#### Stated exercise:
Word for word, quote all of the material, omitting the pictures.

#### Data provided:
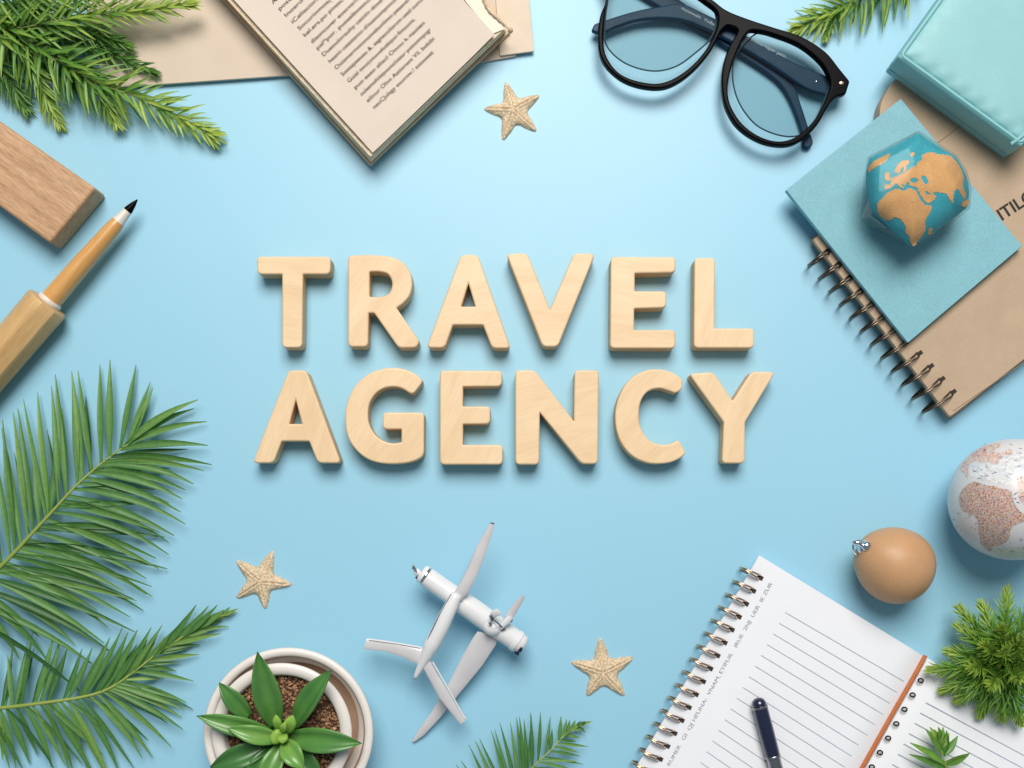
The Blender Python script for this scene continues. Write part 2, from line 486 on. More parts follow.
M['palm'] = leafmat('palm_green', [(0, (.018, .075, .022)), (.35, (.055, .175, .042)), (.65, (.13, .29, .07)), (1, (.32, .46, .10))], .42, .2, 500, .4)
M['palm_stem'] = leafmat('palm_stem_green', [(0, (.16, .26, .04)), (1, (.40, .46, .10))], .4, .05)
M['fir'] = leafmat('conifer_green', [(0, (.022, .085, .02)), (.4, (.06, .19, .032)), (.7, (.15, .33, .05)), (1, (.42, .54, .09))], .4, .3, 500, .6)
M['fir_stem'] = leafmat('twig_green', [(0, (.08, .12, .03)), (1, (.22, .27, .06))], .6, .05)
M['bush'] = leafmat('bright_conifer_green', [(0, (.02, .085, .018)), (.4, (.06, .20, .03)), (.7, (.16, .36, .045)), (1, (.38, .52, .08))], .4, .32, 500, .6)
M['succ'] = leafmat('succulent_green', [(0, (.02, .085, .022)), (.4, (.065, .21, .048)), (.7, (.15, .35, .07)), (1, (.36, .54, .11))], .3, .1, 90, .6)
M['succ_bud'] = leafmat('bud_green', [(0, (.10, .27, .04)), (1, (.33, .55, .09))], .4, .1, 200)

# ------------------------------------------------------------------ setting
mb = MB(); 
mb.add([(-900, -800, 0), (1950, -800, 0), (1950, 1600, 0), (-900, 1600, 0)], [(0, 1, 2, 3)])
table = mb.build('table_surface', M['table'], smooth=False)
table['kind'] = 'structure'

# ------------------------------------------------------------------ wooden letters
z1 = Z(240, 240, 3.2); z2 = Z(500, 240, 3.2)
def arc(cx, cy, rx, ry, a0, a1, n):
    return [(cx + rx*math.cos(math.radians(a0+(a1-a0)*i/n)), cy + ry*math.sin(math.radians(a0+(a1-a0)*i/n))) for i in range(n+1)]
r = 4.4; q = 1.5
LET = [
 ('T', 'starting the upper word TRAVEL', z1([(55,54,r),(289,54,r),(287,108,r),(200,108,q),(197,343,r),(136,343,r),(136,108,q),(57,108,r)]), None),
 ('R', 'second in the upper word TRAVEL, after T', z1([(347,50,r),(440,50),(497,60),(534,88),(549,130),(543,172),(524,198),(499,217,q),(575,328,r),(560,343,2),(508,344,r),(430,232,q),(410,232,q),(408,340,r),(347,340,r)]), z1([(413,100,q),(448,100),(476,110),(488,140),(477,172),(450,183),(413,183,q)])),
 ('A', 'in the upper word TRAVEL, between R and V', z1([(708,48,r),(760,48,r),(864,345,r),(808,345,r),(779,270,q),(680,270,q),(654,344,r),(599,343,r)]), z1([(731,133,.6),(706,214,1),(755,214,1)])),
 ('V', 'in the upper word TRAVEL, between A and E', z2([(22,45,r),(86,43,r),(160,226,q),(238,43,r),(303,45,r),(184,340,r),(138,340,r)]), None),
 ('E', 'in the upper word TRAVEL, between V and L', z2([(356,55,r),(562,56,r),(560,103,r),(430,105,q),(430,165,q),(532,165,r),(531,215,r),(428,218,q),(428,289,q),(561,289,r),(560,345,r),(354,345,r)]), None),
 ('L', 'ending the upper word TRAVEL', z2([(624,58,r),(687,58,r),(686,284,q),(813,284,r),(812,344,r),(622,344,r)]), None),
 ('A', 'starting the lower word AGENCY', z1([(156,418,r),(211,418,r),(321,712,r),(250,712,r),(222,642,q),(132,642,q),(106,712,r),(42,712,r)]), z1([(178,505,.6),(156,590,1),(200,590,1)])),
 ('G', 'second in the lower word AGENCY, after A', z1([(586,450,r),(550,424),(505,411),(460,413),(412,430),(370,468),(345,518),(338,568),(345,625),(370,668),(410,700),(455,713),(510,714),(555,706),(587,690,r),(588,553,r),(458,553,r),(458,604,r),(518,604,q),(518,648,1),(490,652),(458,644),(430,622),(412,590),(408,555),(415,517),(440,484),(475,469),(515,472),(552,494,r)]), None),
 ('E', 'in the lower word AGENCY, between G and N', z1([(641,419,r),(838,420,r),(836,467,r),(712,468,q),(712,534,q),(800,534,r),(799,587,r),(712,588,q),(712,657,q),(840,657,r),(839,717,r),(641,717,r)]), None),
 ('N', 'in the lower word AGENCY, between E and C', z2([(50,418,r),(110,418,r),(238,584,q),(240,418,r),(315,418,r),(312,715,r),(262,715,r),(126,548,q),(124,717,r),(51,717,r)]), None),
 ('C', 'in the lower word AGENCY, between N and Y', z2([(584,447,2.6),(550,425),(510,415),(468,419),(425,440),(390,485),(372,540),(373,600),(390,650),(425,690),(470,711),(520,714),(560,705),(594,684,3),(572,641,3),(540,655),(505,655),(475,640),(451,605),(443,560),(451,512),(475,482),(510,473),(540,481),(561,489,2.6),(582,476,2.6)]), None),
 ('Y', 'ending the lower word AGENCY', z2([(607,429,r),(682,424,r),(745,517,q),(806,422,r),(879,424,r),(783,583,q),(782,713,r),(712,713,r),(718,583,q)]), None),
]
for ch, where, outer, hole in LET:
    mb = MB(); loops = [spline(outer)]
    if hole: loops.append(spline(hole))
    prism(mb, loops, 0.2, 23, 1.7, 4, grow=.55)
    lo = mb.build('wooden_letter', M['maple'], sharp=50)
    lo.data.materials.append(M['maple_bounce'])      # warm bounced light put into a browner colour on the side walls
    for pf in lo.data.polygons:
        if pf.normal.z < .45: pf.material_index = 1
    tag(lo, 'pale wooden letter %s %s' % (ch, where), 'wooden letter', 'wooden letters spelling the two words')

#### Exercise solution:
The Blender Python script for this scene continues. Write part 2, from line 486 on. More parts follow.
M['palm'] = leafmat('palm_green', [(0, (.018, .075, .022)), (.35, (.055, .175, .042)), (.65, (.13, .29, .07)), (1, (.32, .46, .10))], .42, .2, 500, .4)
M['palm_stem'] = leafmat('palm_stem_green', [(0, (.16, .26, .04)), (1, (.40, .46, .10))], .4, .05)
M['fir'] = leafmat('conifer_green', [(0, (.022, .085, .02)), (.4, (.06, .19, .032)), (.7, (.15, .33, .05)), (1, (.42, .54, .09))], .4, .3, 500, .6)
M['fir_stem'] = leafmat('twig_green', [(0, (.08, .12, .03)), (1, (.22, .27, .06))], .6, .05)
M['bush'] = leafmat('bright_conifer_green', [(0, (.02, .085, .018)), (.4, (.06, .20, .03)), (.7, (.16, .36, .045)), (1, (.38, .52, .08))], .4, .32, 500, .6)
M['succ'] = leafmat('succulent_green', [(0, (.02, .085, .022)), (.4, (.065, .21, .048)), (.7, (.15, .35, .07)), (1, (.36, .54, .11))], .3, .1, 90, .6)
M['succ_bud'] = leafmat('bud_green', [(0, (.10, .27, .04)), (1, (.33, .55, .09))], .4, .1, 200)

# ------------------------------------------------------------------ setting
mb = MB(); 
mb.add([(-900, -800, 0), (1950, -800, 0), (1950, 1600, 0), (-900, 1600, 0)], [(0, 1, 2, 3)])
table = mb.build('table_surface', M['table'], smooth=False)
table['kind'] = 'structure'

# ------------------------------------------------------------------ wooden letters
z1 = Z(240, 240, 3.2); z2 = Z(500, 240, 3.2)
def arc(cx, cy, rx, ry, a0, a1, n):
    return [(cx + rx*math.cos(math.radians(a0+(a1-a0)*i/n)), cy + ry*math.sin(math.radians(a0+(a1-a0)*i/n))) for i in range(n+1)]
r = 4.4; q = 1.5
LET = [
 ('T', 'starting the upper word TRAVEL', z1([(55,54,r),(289,54,r),(287,108,r),(200,108,q),(197,343,r),(136,343,r),(136,108,q),(57,108,r)]), None),
 ('R', 'second in the upper word TRAVEL, after T', z1([(347,50,r),(440,50),(497,60),(534,88),(549,130),(543,172),(524,198),(499,217,q),(575,328,r),(560,343,2),(508,344,r),(430,232,q),(410,232,q),(408,340,r),(347,340,r)]), z1([(413,100,q),(448,100),(476,110),(488,140),(477,172),(450,183),(413,183,q)])),
 ('A', 'in the upper word TRAVEL, between R and V', z1([(708,48,r),(760,48,r),(864,345,r),(808,345,r),(779,270,q),(680,270,q),(654,344,r),(599,343,r)]), z1([(731,133,.6),(706,214,1),(755,214,1)])),
 ('V', 'in the upper word TRAVEL, between A and E', z2([(22,45,r),(86,43,r),(160,226,q),(238,43,r),(303,45,r),(184,340,r),(138,340,r)]), None),
 ('E', 'in the upper word TRAVEL, between V and L', z2([(356,55,r),(562,56,r),(560,103,r),(430,105,q),(430,165,q),(532,165,r),(531,215,r),(428,218,q),(428,289,q),(561,289,r),(560,345,r),(354,345,r)]), None),
 ('L', 'ending the upper word TRAVEL', z2([(624,58,r),(687,58,r),(686,284,q),(813,284,r),(812,344,r),(622,344,r)]), None),
 ('A', 'starting the lower word AGENCY', z1([(156,418,r),(211,418,r),(321,712,r),(250,712,r),(222,642,q),(132,642,q),(106,712,r),(42,712,r)]), z1([(178,505,.6),(156,590,1),(200,590,1)])),
 ('G', 'second in the lower word AGENCY, after A', z1([(586,450,r),(550,424),(505,411),(460,413),(412,430),(370,468),(345,518),(338,568),(345,625),(370,668),(410,700),(455,713),(510,714),(555,706),(587,690,r),(588,553,r),(458,553,r),(458,604,r),(518,604,q),(518,648,1),(490,652),(458,644),(430,622),(412,590),(408,555),(415,517),(440,484),(475,469),(515,472),(552,494,r)]), None),
 ('E', 'in the lower word AGENCY, between G and N', z1([(641,419,r),(838,420,r),(836,467,r),(712,468,q),(712,534,q),(800,534,r),(799,587,r),(712,588,q),(712,657,q),(840,657,r),(839,717,r),(641,717,r)]), None),
 ('N', 'in the lower word AGENCY, between E and C', z2([(50,418,r),(110,418,r),(238,584,q),(240,418,r),(315,418,r),(312,715,r),(262,715,r),(126,548,q),(124,717,r),(51,717,r)]), None),
 ('C', 'in the lower word AGENCY, between N and Y', z2([(584,447,2.6),(550,425),(510,415),(468,419),(425,440),(390,485),(372,540),(373,600),(390,650),(425,690),(470,711),(520,714),(560,705),(594,684,3),(572,641,3),(540,655),(505,655),(475,640),(451,605),(443,560),(451,512),(475,482),(510,473),(540,481),(561,489,2.6),(582,476,2.6)]), None),
 ('Y', 'ending the lower word AGENCY', z2([(607,429,r),(682,424,r),(745,517,q),(806,422,r),(879,424,r),(783,583,q),(782,713,r),(712,713,r),(718,583,q)]), None),
]
for ch, where, outer, hole in LET:
    mb = MB(); loops = [spline(outer)]
    if hole: loops.append(spline(hole))
    prism(mb, loops, 0.2, 23, 1.7, 4, grow=.55)
    lo = mb.build('wooden_letter', M['maple'], sharp=50)
    lo.data.materials.append(M['maple_bounce'])      # warm bounced light put into a browner colour on the side walls
    for pf in lo.data.polygons:
        if pf.normal.z < .45: pf.material_index = 1
    tag(lo, 'pale wooden letter %s %s' % (ch, where), 'wooden letter', 'wooden letters spelling the two words')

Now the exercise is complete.